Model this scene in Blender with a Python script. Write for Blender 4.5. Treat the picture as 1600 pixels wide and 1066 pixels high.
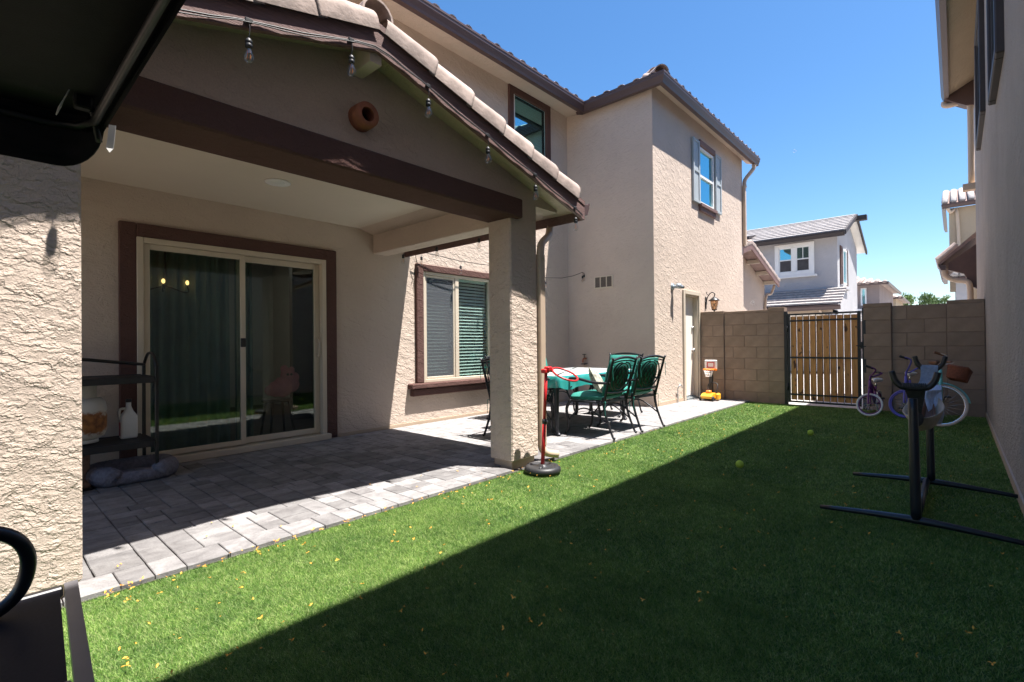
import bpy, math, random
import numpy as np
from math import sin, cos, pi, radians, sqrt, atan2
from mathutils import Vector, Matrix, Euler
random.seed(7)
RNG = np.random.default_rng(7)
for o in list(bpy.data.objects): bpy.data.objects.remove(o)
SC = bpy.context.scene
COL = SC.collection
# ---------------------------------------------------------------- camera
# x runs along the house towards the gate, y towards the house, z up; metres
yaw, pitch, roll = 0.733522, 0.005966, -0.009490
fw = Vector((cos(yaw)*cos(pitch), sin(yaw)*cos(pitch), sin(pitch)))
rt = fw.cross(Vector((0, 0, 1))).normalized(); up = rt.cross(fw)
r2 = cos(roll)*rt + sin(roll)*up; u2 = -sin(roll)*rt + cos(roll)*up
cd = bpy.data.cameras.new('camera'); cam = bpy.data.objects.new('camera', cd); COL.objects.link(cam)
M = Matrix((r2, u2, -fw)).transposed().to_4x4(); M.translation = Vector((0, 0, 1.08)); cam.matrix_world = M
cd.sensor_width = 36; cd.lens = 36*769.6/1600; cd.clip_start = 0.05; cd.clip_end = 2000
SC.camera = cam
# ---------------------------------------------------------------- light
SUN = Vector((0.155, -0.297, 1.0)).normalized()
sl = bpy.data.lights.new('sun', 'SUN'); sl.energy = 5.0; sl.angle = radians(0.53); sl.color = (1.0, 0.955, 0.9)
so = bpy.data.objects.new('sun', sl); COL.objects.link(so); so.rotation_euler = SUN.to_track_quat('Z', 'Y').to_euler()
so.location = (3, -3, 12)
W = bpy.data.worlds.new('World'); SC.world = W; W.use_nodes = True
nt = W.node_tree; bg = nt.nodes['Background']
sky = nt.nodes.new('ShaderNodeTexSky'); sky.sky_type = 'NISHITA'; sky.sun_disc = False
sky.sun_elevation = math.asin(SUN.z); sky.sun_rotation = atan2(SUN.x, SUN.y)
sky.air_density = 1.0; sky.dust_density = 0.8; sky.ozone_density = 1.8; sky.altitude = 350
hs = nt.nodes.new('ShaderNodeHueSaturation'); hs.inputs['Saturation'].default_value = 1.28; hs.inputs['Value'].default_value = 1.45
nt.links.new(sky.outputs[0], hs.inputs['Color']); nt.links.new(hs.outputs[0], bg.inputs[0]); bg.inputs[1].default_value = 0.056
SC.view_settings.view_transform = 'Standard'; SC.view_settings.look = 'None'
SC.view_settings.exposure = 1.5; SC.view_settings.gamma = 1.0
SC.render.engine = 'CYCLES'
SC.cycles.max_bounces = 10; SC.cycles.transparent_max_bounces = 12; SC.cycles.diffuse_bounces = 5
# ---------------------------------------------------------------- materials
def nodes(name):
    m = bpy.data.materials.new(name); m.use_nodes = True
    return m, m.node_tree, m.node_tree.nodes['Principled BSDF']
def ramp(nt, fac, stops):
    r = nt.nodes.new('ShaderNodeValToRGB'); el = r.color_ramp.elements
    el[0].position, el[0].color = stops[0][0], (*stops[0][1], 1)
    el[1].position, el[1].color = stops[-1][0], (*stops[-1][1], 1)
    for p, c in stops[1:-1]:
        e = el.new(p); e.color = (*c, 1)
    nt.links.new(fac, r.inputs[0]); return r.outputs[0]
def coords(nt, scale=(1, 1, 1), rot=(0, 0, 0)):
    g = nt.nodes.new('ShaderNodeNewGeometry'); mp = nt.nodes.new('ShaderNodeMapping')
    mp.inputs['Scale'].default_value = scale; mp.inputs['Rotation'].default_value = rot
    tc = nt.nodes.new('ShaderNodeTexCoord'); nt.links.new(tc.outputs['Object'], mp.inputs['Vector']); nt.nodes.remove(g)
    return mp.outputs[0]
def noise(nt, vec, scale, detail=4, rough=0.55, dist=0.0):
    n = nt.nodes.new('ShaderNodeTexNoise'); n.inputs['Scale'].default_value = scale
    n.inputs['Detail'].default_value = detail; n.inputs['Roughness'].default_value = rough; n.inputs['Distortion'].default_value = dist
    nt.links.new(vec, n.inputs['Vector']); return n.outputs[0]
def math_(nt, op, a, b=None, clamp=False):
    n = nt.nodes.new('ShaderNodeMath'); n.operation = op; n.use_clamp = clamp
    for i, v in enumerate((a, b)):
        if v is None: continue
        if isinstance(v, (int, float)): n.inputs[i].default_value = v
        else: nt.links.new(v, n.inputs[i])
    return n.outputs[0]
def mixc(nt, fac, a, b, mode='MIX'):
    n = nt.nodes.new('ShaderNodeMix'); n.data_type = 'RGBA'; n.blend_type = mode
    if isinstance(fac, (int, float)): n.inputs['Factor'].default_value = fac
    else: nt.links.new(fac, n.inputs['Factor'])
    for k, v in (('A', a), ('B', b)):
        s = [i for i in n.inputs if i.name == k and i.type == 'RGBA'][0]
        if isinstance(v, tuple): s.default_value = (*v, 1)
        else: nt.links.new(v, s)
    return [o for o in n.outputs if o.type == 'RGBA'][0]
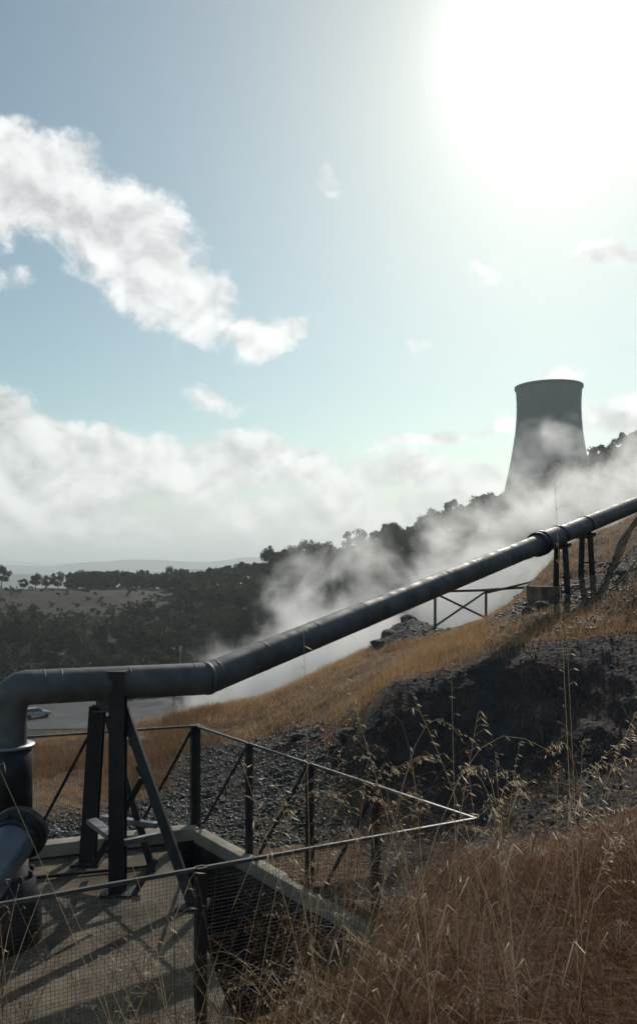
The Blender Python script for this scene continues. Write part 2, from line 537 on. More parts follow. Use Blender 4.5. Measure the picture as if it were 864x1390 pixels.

+++

= Set problem =
With the pictures left out, transcribe the material exactly.

= Task answer =
Model this scene in Blender with a Python script. Write for Blender 4.5. Treat the picture as 1600 pixels wide and 1066 pixels high.
import bpy, math, random
import numpy as np
from math import sin, cos, pi, radians, sqrt, atan2
from mathutils import Vector, Matrix, Euler
random.seed(7)
RNG = np.random.default_rng(7)
for o in list(bpy.data.objects): bpy.data.objects.remove(o)
SC = bpy.context.scene
COL = SC.collection
# ---------------------------------------------------------------- camera
# x runs along the house towards the gate, y towards the house, z up; metres
yaw, pitch, roll = 0.733522, 0.005966, -0.009490
fw = Vector((cos(yaw)*cos(pitch), sin(yaw)*cos(pitch), sin(pitch)))
rt = fw.cross(Vector((0, 0, 1))).normalized(); up = rt.cross(fw)
r2 = cos(roll)*rt + sin(roll)*up; u2 = -sin(roll)*rt + cos(roll)*up
cd = bpy.data.cameras.new('camera'); cam = bpy.data.objects.new('camera', cd); COL.objects.link(cam)
M = Matrix((r2, u2, -fw)).transposed().to_4x4(); M.translation = Vector((0, 0, 1.08)); cam.matrix_world = M
cd.sensor_width = 36; cd.lens = 36*769.6/1600; cd.clip_start = 0.05; cd.clip_end = 2000
SC.camera = cam
# ---------------------------------------------------------------- light
SUN = Vector((0.155, -0.297, 1.0)).normalized()
sl = bpy.data.lights.new('sun', 'SUN'); sl.energy = 5.0; sl.angle = radians(0.53); sl.color = (1.0, 0.955, 0.9)
so = bpy.data.objects.new('sun', sl); COL.objects.link(so); so.rotation_euler = SUN.to_track_quat('Z', 'Y').to_euler()
so.location = (3, -3, 12)
W = bpy.data.worlds.new('World'); SC.world = W; W.use_nodes = True
nt = W.node_tree; bg = nt.nodes['Background']
sky = nt.nodes.new('ShaderNodeTexSky'); sky.sky_type = 'NISHITA'; sky.sun_disc = False
sky.sun_elevation = math.asin(SUN.z); sky.sun_rotation = atan2(SUN.x, SUN.y)
sky.air_density = 1.0; sky.dust_density = 0.8; sky.ozone_density = 1.8; sky.altitude = 350
hs = nt.nodes.new('ShaderNodeHueSaturation'); hs.inputs['Saturation'].default_value = 1.28; hs.inputs['Value'].default_value = 1.45
nt.links.new(sky.outputs[0], hs.inputs['Color']); nt.links.new(hs.outputs[0], bg.inputs[0]); bg.inputs[1].default_value = 0.056
SC.view_settings.view_transform = 'Standard'; SC.view_settings.look = 'None'
SC.view_settings.exposure = 1.5; SC.view_settings.gamma = 1.0
SC.render.engine = 'CYCLES'
SC.cycles.max_bounces = 10; SC.cycles.transparent_max_bounces = 12; SC.cycles.diffuse_bounces = 5
# ---------------------------------------------------------------- materials
def nodes(name):
    m = bpy.data.materials.new(name); m.use_nodes = True
    return m, m.node_tree, m.node_tree.nodes['Principled BSDF']
def ramp(nt, fac, stops):
    r = nt.nodes.new('ShaderNodeValToRGB'); el = r.color_ramp.elements
    el[0].position, el[0].color = stops[0][0], (*stops[0][1], 1)
    el[1].position, el[1].color = stops[-1][0], (*stops[-1][1], 1)
    for p, c in stops[1:-1]:
        e = el.new(p); e.color = (*c, 1)
    nt.links.new(fac, r.inputs[0]); return r.outputs[0]
def coords(nt, scale=(1, 1, 1), rot=(0, 0, 0)):
    g = nt.nodes.new('ShaderNodeNewGeometry'); mp = nt.nodes.new('ShaderNodeMapping')
    mp.inputs['Scale'].default_value = scale; mp.inputs['Rotation'].default_value = rot
    tc = nt.nodes.new('ShaderNodeTexCoord'); nt.links.new(tc.outputs['Object'], mp.inputs['Vector']); nt.nodes.remove(g)
    return mp.outputs[0]
def noise(nt, vec, scale, detail=4, rough=0.55, dist=0.0):
    n = nt.nodes.new('ShaderNodeTexNoise'); n.inputs['Scale'].default_value = scale
    n.inputs['Detail'].default_value = detail; n.inputs['Roughness'].default_value = rough; n.inputs['Distortion'].default_value = dist
    nt.links.new(vec, n.inputs['Vector']); return n.outputs[0]
def math_(nt, op, a, b=None, clamp=False):
    n = nt.nodes.new('ShaderNodeMath'); n.operation = op; n.use_clamp = clamp
    for i, v in enumerate((a, b)):
        if v is None: continue
        if isinstance(v, (int, float)): n.inputs[i].default_value = v
        else: nt.links.new(v, n.inputs[i])
    return n.outputs[0]
def mixc(nt, fac, a, b, mode='MIX'):
    n = nt.nodes.new('ShaderNodeMix'); n.data_type = 'RGBA'; n.blend_type = mode
    if isinstance(fac, (int, float)): n.inputs['Factor'].default_value = fac
    else: nt.links.new(fac, n.inputs['Factor'])
    for k, v in (('A', a), ('B', b)):
        s = [i for i in n.inputs if i.name == k and i.type == 'RGBA'][0]
        if isinstance(v, tuple): s.default_value = (*v, 1)
        else: nt.links.new(v, s)
    return [o for o in n.outputs if o.type == 'RGBA'][0]
The Blender Python script for this scene continues. Write part 2, from line 537 on. More parts follow. Use Blender 4.5. Measure the picture as if it were 864x1390 pixels.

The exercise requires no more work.